Egypt says clock ticking on sit-in standoff
(AP) — Egypt's highest security body warned Sunday that the clock is ticking in the search for a peaceful end to the standoff over sit-ins by ousted President Mohammed Morsi's supporters, suggesting that authorities will break up the vigils unless ongoing mediation efforts produce results soon.
More than a month after the military shunted Morsi aside, tens of thousands of the deposed Islamist leader's supporters remain camped out in two main crossroads in Cairo demanding his reinstatement. Egypt's military-backed interim leadership has issued a string of warnings to the protesters to disperse or the security forces will move in, setting the stage for a potential bloody showdown.
The U.S. and EU are trying to mediate a peaceful resolution to the standoff to avoid a repeat of deadly street violence that has killed more than 250 people — at least 130 of which were pro-Morsi protesters shot dead by security forces in two bloody clashes — since the July 3 military coup.
A senior U.S. official stayed on in Cairo for an extra day Sunday to hold another round of talks with officials on both sides of the political divide. While diplomats were racing to try to cobble together a compromise, the Egyptian interim government signaled that its patience with the pro-Morsi camp was running out.
The National Defense Council, which is led by the interim president and includes top ministers in the administration, said the search for a peaceful resolution is not open-ended, and that a negotiated resolution would not shield what it called "law-breakers" and others who incite against the state from legal proceedings.
It said a chance should be given to all "negotiations and mediations" that could end the protests without bloodshed, but that the timeframe should be "defined and limited and ... not infringe on the law and the rights of citizens." It also called on the protesters to abandon the sit-ins and join the political road map announced the day of Morsi's ouster.
With the Islamist-backed constitution adopted last year suspended and the legislature dominated by Morsi's supporters dissolved, the road map provides for a new or an amended constitution to be put to a national referendum later this year and presidential and parliamentary elections early in 2014
In a move that underlined the government's resolve in dealing with the protests — now in their second month — Egyptian authorities on Sunday denied Yemen's Nobel Peace Prize winner Tawakkul Karman entry into Egypt after she landed at Cairo airport on Sunday, airport officials said.
Karman, the first Arab woman to win the Nobel Peace prize, has stated her opposition to Egypt's military coup and said she had intended to join the larger of two pro-Morsi sit-in protests.
Airport officials said she was sent back on the Sunday flight that brought her to Cairo from the United Arab Emirates. They did not say why she was denied entry, only that her name had been placed on a list. The officials spoke on condition of anonymity because they were not authorized to brief the media.
The decision to bar Karman entry suggests that authorities wanted to deny the pro-Morsi camp the publicity she would have generated and the lift her presence would have given to the Islamists' argument that the outcry over Morsi's ouster is shared by prominent figures outside Egypt.

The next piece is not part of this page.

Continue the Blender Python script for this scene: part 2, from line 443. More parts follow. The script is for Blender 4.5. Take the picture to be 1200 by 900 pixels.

Karman shared the Nobel Peace prize in 2011 with Liberia's President Ellen Johnson Sirleaf and women's rights campaigner Leymah Gbowee. She earned it for her role in the protests that swept Yemen in 2011 to force longtime dictator Ali Abdullah Saleh from office. Saleh stepped down last year, handing over power to his deputy as part of a transition plan.
Sunday's comments by the National Defense Council is the latest warning to the pro-Morsi protesters, who on Sunday blocked a major road that runs through most of the city and leads to its international airport. It follows a statement a day earlier from the Interior Ministry, which is in charge of the police, urging the demonstrators to abandon their protest camps.
U.S. Deputy Secretary of State William Burns extended his visit to Cairo by one day so he could meet Defense Minister Gen. Abdel-Fatah el-Sissi, who led the coup, as well as the country's prime minister on Sunday, an Egyptian Foreign Ministry official said. A member of the pro-Morsi delegation that met Saturday with Burns said the four delegates also would hold another round of talks with the U.S. diplomat on Sunday.
At the core of discussions is the political future of the Muslim Brotherhood, the Islamist group from which Morsi hails, and its Islamist allies. The Brotherhood says it is looking for concessions before beginning talks with the new, military-backed administration. These measures could include releasing detained Brotherhood leaders, unfreezing the group's assets, lifting a ban on Islamist TV stations loyal to Morsi and reigning in the use of force against its protesters.
Morsi has been held at undisclosed locations since July 3, and faces accusations of comprising with the militant Palestinian Hamas group to escape prison in 2011. He has over the past week been visited by Catherine Ashton, the EU's foreign policy chief, and a delegation of African statesmen. Ashton reported that he was well and had access to television and newspapers.